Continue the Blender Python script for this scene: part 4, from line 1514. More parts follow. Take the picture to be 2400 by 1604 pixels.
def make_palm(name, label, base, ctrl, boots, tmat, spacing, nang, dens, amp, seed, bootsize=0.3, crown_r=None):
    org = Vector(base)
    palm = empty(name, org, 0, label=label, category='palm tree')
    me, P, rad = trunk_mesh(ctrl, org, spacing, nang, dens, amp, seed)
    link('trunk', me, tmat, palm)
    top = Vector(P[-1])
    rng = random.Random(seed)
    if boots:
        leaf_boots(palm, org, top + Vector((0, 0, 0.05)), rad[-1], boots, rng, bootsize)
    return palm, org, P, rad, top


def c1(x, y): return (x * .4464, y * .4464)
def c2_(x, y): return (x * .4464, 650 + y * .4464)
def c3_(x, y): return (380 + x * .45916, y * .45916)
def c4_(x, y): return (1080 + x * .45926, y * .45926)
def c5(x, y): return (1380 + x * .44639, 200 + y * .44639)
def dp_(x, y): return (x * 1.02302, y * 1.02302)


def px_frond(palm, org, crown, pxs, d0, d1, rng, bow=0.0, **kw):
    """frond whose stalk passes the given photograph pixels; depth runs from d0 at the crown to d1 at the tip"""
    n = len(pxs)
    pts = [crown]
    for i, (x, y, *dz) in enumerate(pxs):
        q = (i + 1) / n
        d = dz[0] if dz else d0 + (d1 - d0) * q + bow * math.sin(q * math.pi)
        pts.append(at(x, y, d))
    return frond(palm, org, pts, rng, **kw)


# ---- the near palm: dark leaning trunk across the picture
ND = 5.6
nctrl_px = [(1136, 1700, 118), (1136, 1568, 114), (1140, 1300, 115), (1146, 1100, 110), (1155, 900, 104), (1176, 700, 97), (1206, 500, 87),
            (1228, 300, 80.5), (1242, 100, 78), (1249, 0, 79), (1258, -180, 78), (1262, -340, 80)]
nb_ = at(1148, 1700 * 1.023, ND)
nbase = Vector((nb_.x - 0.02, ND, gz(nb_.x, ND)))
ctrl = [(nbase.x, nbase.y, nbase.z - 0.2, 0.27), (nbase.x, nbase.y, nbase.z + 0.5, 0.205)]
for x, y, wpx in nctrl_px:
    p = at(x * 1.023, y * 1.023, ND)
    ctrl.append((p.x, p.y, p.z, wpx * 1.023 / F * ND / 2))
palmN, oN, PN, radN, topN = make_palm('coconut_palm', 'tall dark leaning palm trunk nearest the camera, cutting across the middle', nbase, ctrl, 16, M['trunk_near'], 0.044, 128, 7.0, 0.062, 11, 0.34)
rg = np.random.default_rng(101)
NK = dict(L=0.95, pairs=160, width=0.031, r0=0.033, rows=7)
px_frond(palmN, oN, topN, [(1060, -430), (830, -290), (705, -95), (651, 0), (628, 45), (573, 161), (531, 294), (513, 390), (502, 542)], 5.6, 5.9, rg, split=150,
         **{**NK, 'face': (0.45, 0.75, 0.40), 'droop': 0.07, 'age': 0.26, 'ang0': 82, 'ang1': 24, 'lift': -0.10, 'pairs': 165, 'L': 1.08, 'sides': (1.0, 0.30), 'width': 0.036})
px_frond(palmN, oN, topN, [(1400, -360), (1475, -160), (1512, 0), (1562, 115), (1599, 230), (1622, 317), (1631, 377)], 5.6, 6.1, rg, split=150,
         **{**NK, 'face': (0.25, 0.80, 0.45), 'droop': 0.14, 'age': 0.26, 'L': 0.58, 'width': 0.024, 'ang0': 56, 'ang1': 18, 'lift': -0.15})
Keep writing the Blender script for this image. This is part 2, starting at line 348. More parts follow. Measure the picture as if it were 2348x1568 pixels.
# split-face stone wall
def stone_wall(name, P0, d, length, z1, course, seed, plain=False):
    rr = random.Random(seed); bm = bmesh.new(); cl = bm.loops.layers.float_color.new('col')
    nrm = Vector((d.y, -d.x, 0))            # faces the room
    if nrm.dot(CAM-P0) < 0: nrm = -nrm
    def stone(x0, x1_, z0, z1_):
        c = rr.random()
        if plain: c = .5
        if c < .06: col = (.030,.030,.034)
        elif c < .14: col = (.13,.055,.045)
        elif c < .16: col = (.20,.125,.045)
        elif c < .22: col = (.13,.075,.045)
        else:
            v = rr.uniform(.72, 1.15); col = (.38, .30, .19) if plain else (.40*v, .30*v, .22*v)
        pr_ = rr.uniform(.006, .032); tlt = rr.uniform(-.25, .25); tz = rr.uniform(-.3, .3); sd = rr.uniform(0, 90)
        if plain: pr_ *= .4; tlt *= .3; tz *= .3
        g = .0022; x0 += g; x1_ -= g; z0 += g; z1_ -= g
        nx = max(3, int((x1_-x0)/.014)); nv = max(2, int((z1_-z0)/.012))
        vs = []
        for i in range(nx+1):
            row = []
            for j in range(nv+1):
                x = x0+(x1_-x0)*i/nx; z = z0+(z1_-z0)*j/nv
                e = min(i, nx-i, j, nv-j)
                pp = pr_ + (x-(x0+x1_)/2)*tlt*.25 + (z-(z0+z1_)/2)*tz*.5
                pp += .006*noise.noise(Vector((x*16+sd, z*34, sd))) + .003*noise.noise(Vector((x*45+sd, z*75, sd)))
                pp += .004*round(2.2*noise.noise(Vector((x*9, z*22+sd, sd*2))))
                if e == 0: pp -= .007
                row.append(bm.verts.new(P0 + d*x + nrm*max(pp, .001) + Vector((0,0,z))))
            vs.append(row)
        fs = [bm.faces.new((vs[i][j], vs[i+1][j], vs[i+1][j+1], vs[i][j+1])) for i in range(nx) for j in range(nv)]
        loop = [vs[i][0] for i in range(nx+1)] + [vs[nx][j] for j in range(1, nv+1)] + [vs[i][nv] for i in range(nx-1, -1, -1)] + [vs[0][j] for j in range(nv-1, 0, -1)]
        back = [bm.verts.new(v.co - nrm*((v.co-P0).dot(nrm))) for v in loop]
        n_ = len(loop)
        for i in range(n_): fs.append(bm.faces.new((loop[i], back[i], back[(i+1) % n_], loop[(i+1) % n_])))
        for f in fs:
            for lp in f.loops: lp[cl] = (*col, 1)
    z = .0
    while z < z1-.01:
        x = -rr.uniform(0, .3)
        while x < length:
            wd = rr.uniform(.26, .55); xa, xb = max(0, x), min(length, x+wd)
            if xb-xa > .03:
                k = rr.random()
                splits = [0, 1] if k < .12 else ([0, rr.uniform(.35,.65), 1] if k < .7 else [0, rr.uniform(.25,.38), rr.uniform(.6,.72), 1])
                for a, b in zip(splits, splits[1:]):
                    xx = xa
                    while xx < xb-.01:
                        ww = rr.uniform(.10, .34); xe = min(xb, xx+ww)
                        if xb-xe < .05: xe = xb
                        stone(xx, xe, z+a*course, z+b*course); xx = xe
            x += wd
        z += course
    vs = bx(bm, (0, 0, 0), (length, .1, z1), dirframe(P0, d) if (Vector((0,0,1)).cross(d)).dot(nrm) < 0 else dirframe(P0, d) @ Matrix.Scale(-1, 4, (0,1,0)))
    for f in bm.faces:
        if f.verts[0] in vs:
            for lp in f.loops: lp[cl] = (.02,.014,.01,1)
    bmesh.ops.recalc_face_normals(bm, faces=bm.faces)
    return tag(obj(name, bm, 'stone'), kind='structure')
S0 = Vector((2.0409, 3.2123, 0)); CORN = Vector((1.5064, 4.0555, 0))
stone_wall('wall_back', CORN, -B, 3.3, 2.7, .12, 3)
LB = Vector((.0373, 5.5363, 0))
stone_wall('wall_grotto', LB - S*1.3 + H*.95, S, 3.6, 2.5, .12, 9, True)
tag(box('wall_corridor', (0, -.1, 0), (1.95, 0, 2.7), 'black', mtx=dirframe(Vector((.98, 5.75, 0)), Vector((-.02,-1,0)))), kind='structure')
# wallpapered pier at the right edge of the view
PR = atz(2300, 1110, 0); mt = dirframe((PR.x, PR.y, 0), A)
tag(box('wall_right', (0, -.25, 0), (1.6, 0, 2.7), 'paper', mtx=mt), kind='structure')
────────
:: Given exercise ::
From the data above, copy each line that has the string "script".

:: Written reply ::
Continue the Blender Python script for this scene: part 4, from line 1514. More parts follow. Take the picture to be 2400 by 1604 pixels.
Keep writing the Blender script for this image. This is part 2, starting at line 348. More parts follow. Measure the picture as if it were 2348x1568 pixels.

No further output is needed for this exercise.